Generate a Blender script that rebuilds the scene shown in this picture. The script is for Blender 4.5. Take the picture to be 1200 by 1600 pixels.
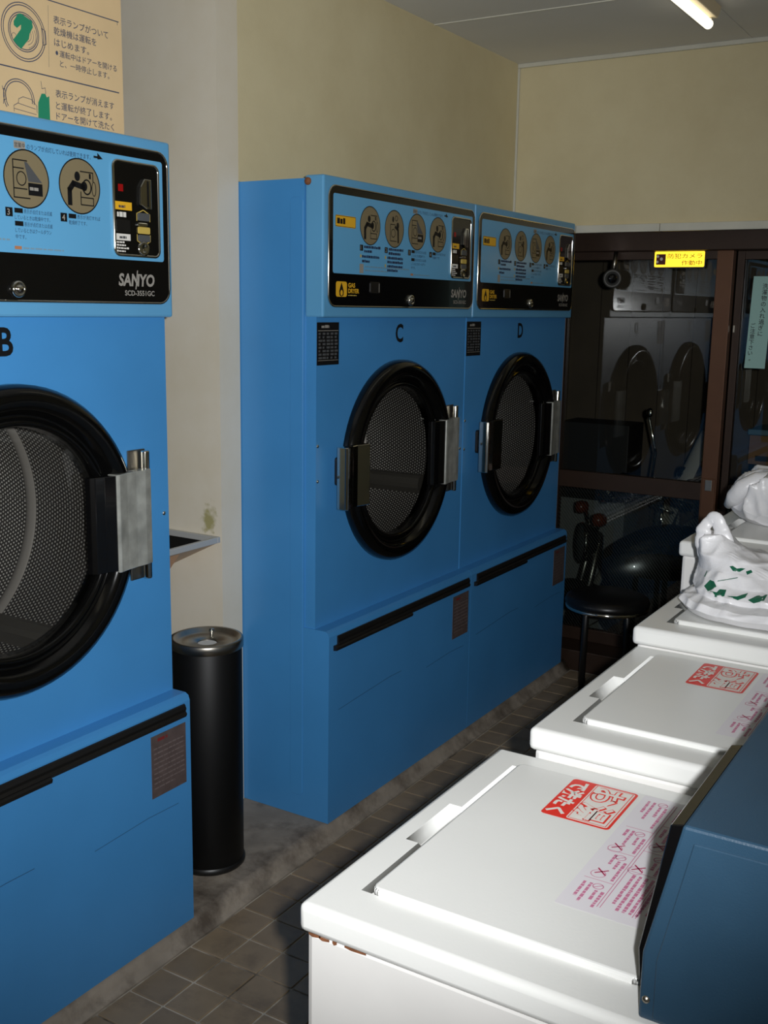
import bpy, bmesh, math, random
from mathutils import Vector, Matrix, noise
random.seed(7)
sc = bpy.context.scene
for o in list(bpy.data.objects): bpy.data.objects.remove(o)
COL = sc.collection
PI = math.pi

# ------------------------------------------------------------------ camera
CAM = Vector((1.6635, -2.3568, 1.5))
FWD = Vector((-0.51250709, 0.83798752, -0.18738568))
RGT = Vector((0.85139208, 0.5242854, 0.01601056))
UPV = Vector((-0.11166022, 0.15133316, 0.98215593))
cd = bpy.data.cameras.new('camera'); cd.sensor_fit = 'VERTICAL'; cd.sensor_height = 36.0
cd.lens = 1673.3051 * 36.0 / 1600.0; cd.clip_start = 0.02; cd.clip_end = 60
cam = bpy.data.objects.new('camera', cd); COL.objects.link(cam)
M = Matrix((RGT, UPV, -FWD)).transposed().to_4x4(); M.translation = CAM
cam.matrix_world = M
sc.camera = cam

# ------------------------------------------------------------------ world, exposure
w = bpy.data.worlds.new('night'); sc.world = w; w.use_nodes = True
w.node_tree.nodes['Background'].inputs[0].default_value = (0.10, 0.12, 0.16, 1)
w.node_tree.nodes['Background'].inputs[1].default_value = 0.01
sc.view_settings.view_transform = 'Standard'; sc.view_settings.look = 'None'
sc.view_settings.gamma = 1.0; sc.view_settings.exposure = 0.12
sc.view_settings.use_curve_mapping = False
# the photographer's flash, built into the camera beside the lens
fl = bpy.data.lights.new('flash', 'SPOT'); fl.energy = 192.0; fl.shadow_soft_size = 0.012
fl.spot_size = math.radians(88); fl.spot_blend = 1.0; fl.color = (0.965, 0.98, 1.0)
flo = bpy.data.objects.new('flash', fl); COL.objects.link(flo)
flo.location = CAM + RGT * 0.055 + UPV * 0.02 - FWD * 0.01
flo.rotation_euler = (FWD + UPV * 0.12 - RGT * 0.13).to_track_quat('-Z', 'Y').to_euler()

# ------------------------------------------------------------------ materials
def lin(c):
    r = []
    for v in c:
        v /= 255.0
        r.append(v / 12.92 if v <= 0.04045 else ((v + 0.055) / 1.055) ** 2.4)
    return (r[0], r[1], r[2], 1)
MATS = {}
def mat(name, rgb, rough=0.5, metal=0.0, spec=0.5, var=0.0, vscale=6.0, bump=0.0, bscale=80.0, coat=0.0,
        emis=None, estr=0.0, rnd=0.0, dirt=None, dscale=3.0, dlo=0.52, dhi=0.7):
    if name in MATS: return MATS[name]
    m = bpy.data.materials.new(name); m.use_nodes = True; nt = m.node_tree; N = nt.nodes; L = nt.links
    b = N['Principled BSDF']; c = lin(rgb)
    b.inputs['Base Color'].default_value = c; b.inputs['Roughness'].default_value = rough
    b.inputs['Metallic'].default_value = metal; b.inputs['Specular IOR Level'].default_value = spec
    b.inputs['Coat Weight'].default_value = coat
    if emis:
        b.inputs['Emission Color'].default_value = lin(emis); b.inputs['Emission Strength'].default_value = estr
    if var or bump or dirt or rnd:
        geo = N.new('ShaderNodeNewGeometry'); pos = geo.outputs['Position']
        src = None
        if var:
            n = N.new('ShaderNodeTexNoise'); n.inputs['Scale'].default_value = vscale; n.inputs['Detail'].default_value = 6
            L.new(pos, n.inputs['Vector'])
            mr = N.new('ShaderNodeMapRange'); L.new(n.outputs['Fac'], mr.inputs['Value'])
            mr.inputs['From Min'].default_value = 0.3; mr.inputs['From Max'].default_value = 0.7
            mr.inputs['To Min'].default_value = 1 - var; mr.inputs['To Max'].default_value = 1 + var
            mx = N.new('ShaderNodeMix'); mx.data_type = 'RGBA'; mx.blend_type = 'MULTIPLY'; mx.inputs['Factor'].default_value = 1
            mx.inputs['A'].default_value = c; L.new(mr.outputs['Result'], mx.inputs['B']); src = mx.outputs['Result']
        if rnd:
            oi = N.new('ShaderNodeObjectInfo'); mr = N.new('ShaderNodeMapRange'); L.new(oi.outputs['Random'], mr.inputs['Value'])
            mr.inputs['To Min'].default_value = 1 - rnd; mr.inputs['To Max'].default_value = 1 + rnd
            mx = N.new('ShaderNodeMix'); mx.data_type = 'RGBA'; mx.blend_type = 'MULTIPLY'; mx.inputs['Factor'].default_value = 1
            if src: L.new(src, mx.inputs['A'])
            else: mx.inputs['A'].default_value = c
            L.new(mr.outputs['Result'], mx.inputs['B']); src = mx.outputs['Result']
        if dirt:
            n = N.new('ShaderNodeTexNoise'); n.inputs['Scale'].default_value = dscale; n.inputs['Detail'].default_value = 8
            n.inputs['Roughness'].default_value = 0.65; L.new(pos, n.inputs['Vector'])
            mr = N.new('ShaderNodeMapRange'); L.new(n.outputs['Fac'], mr.inputs['Value'])
            mr.inputs['From Min'].default_value = dlo; mr.inputs['From Max'].default_value = dhi
            mx = N.new('ShaderNodeMix'); mx.data_type = 'RGBA'; L.new(mr.outputs['Result'], mx.inputs['Factor'])
            if src: L.new(src, mx.inputs['A'])
            else: mx.inputs['A'].default_value = c
            mx.inputs['B'].default_value = lin(dirt); src = mx.outputs['Result']
        if src: L.new(src, b.inputs['Base Color'])
        if bump:
            n = N.new('ShaderNodeTexNoise'); n.inputs['Scale'].default_value = bscale; n.inputs['Detail'].default_value = 4
            L.new(pos, n.inputs['Vector'])
            bp = N.new('ShaderNodeBump'); bp.inputs['Strength'].default_value = bump; bp.inputs['Distance'].default_value = 0.002
            L.new(n.outputs['Fac'], bp.inputs['Height']); L.new(bp.outputs['Normal'], b.inputs['Normal'])
    MATS[name] = m
    return m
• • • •
Task description ▸ Extract the lines exactly, please: the first line of the listing, the line with "sc.camera = cam", and every line between them, but no pictures.

Answer to this problem ▸
Generate a Blender script that rebuilds the scene shown in this picture. The script is for Blender 4.5. Take the picture to be 1200 by 1600 pixels.
import bpy, bmesh, math, random
from mathutils import Vector, Matrix, noise
random.seed(7)
sc = bpy.context.scene
for o in list(bpy.data.objects): bpy.data.objects.remove(o)
COL = sc.collection
PI = math.pi

# ------------------------------------------------------------------ camera
CAM = Vector((1.6635, -2.3568, 1.5))
FWD = Vector((-0.51250709, 0.83798752, -0.18738568))
RGT = Vector((0.85139208, 0.5242854, 0.01601056))
UPV = Vector((-0.11166022, 0.15133316, 0.98215593))
cd = bpy.data.cameras.new('camera'); cd.sensor_fit = 'VERTICAL'; cd.sensor_height = 36.0
cd.lens = 1673.3051 * 36.0 / 1600.0; cd.clip_start = 0.02; cd.clip_end = 60
cam = bpy.data.objects.new('camera', cd); COL.objects.link(cam)
M = Matrix((RGT, UPV, -FWD)).transposed().to_4x4(); M.translation = CAM
cam.matrix_world = M
sc.camera = cam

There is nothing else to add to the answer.